Wednesday, February 23, 2005

project management bitch

"I ain't no PM bitch"

This is what I said to my co-worker the other day. It came out during a moment of frustration and deep down inside, I knew that it was a false statement.

For the last two weeks I have been acting as project manager for the merchant area of our website. The folks who run this part of the business seem to have no ability nor the inclination to successfully figure out how to get their site produced. So I've been trying to take an 85 page powerpoint presentation on "must-have functionality" and writing technical requirements. Not my cup of tea.

The hardest part of this task is getting these guys to make up their minds. Every other day they change their minds about how something should work. Whenever a new idea pops into their heads, they turn to me to scope it out and figure out how to build it. I honestly do not understand why anyone would want this job full time.

The bright side is that when this is all over I can look to both the consumer site and the merchant site and say "I built that."

Thursday, February 10, 2005

fast track it!

The last day or so has been a crazy series of "we need to get this done as soon as possible" projects. Pace at a startup is supposed to be frenetic for sure but this is ridiculous.

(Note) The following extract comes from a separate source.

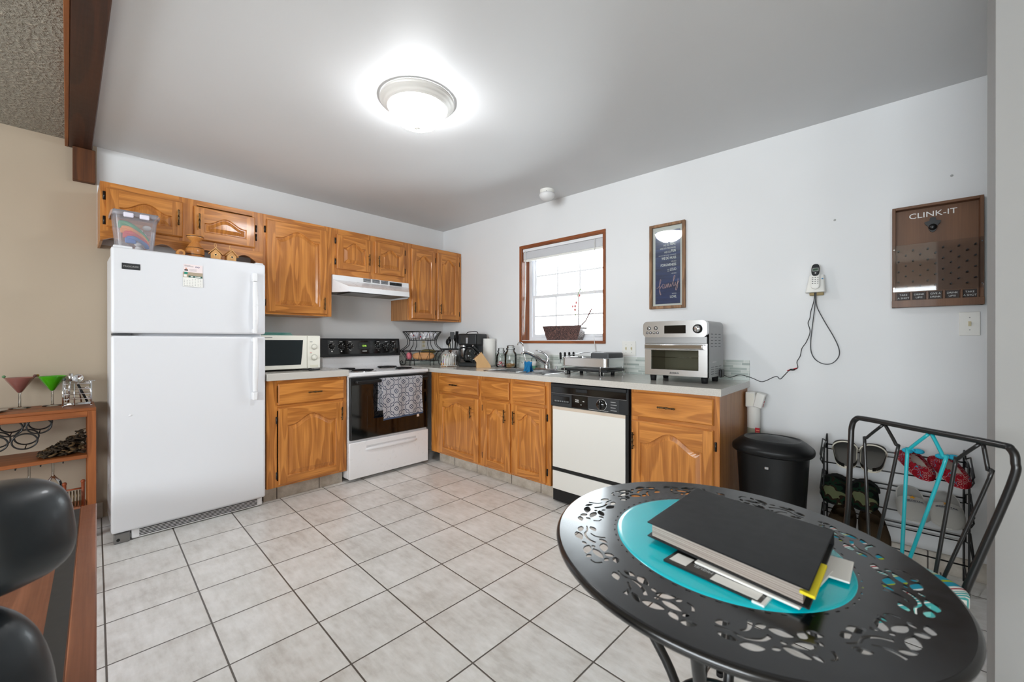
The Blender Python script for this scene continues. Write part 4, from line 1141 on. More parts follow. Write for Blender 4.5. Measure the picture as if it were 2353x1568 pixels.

First, our business development team decides that they want to hand out flyers at a conference they are attending. I'm all for it if it will help them close important deals. Problem was, I had only two days to write a creative brief, take the agency through it, get and revise concepts from them, present to the biz dev guys, get approval and product and print them!

Today, we decided to redesign an important page on the site. I walked my CEO through the propsed change on the phone (he's in NY), mocked it up in Powerpoint and sent it to our developer. After talking through uses cases and design issues for an hour, he started to code. Crazy! But I'm not complaining because having zero product development processes ultimately is what will allow us to get this new design live by next week.

One day this stuff will be impossible because we'll have to sift through stacks of "requirement forms" and argue our way through "prioritization processes".

Tuesday, February 01, 2005

Ctrl + Alt + Del

I had a funny conversation with our new Director of Application Development today. We were talking about how to handle weekly code pushes and escalation procedures for when there were problems with the site. She mentioned to me that she was taking my name off the emergency alert notification list.

What was I gonna do when our managed hosting provider called me anyways?

HOST: Your site is down. What do you want us to do?
TOM: Have you tried pressing Ctrl + Alt + Del?

But this is in fact the first thing they do! Okay, they don't press the keys in that sequence but apparently 90% of application and webserver problems are resolved by just rebooting! Ha! Who would have known?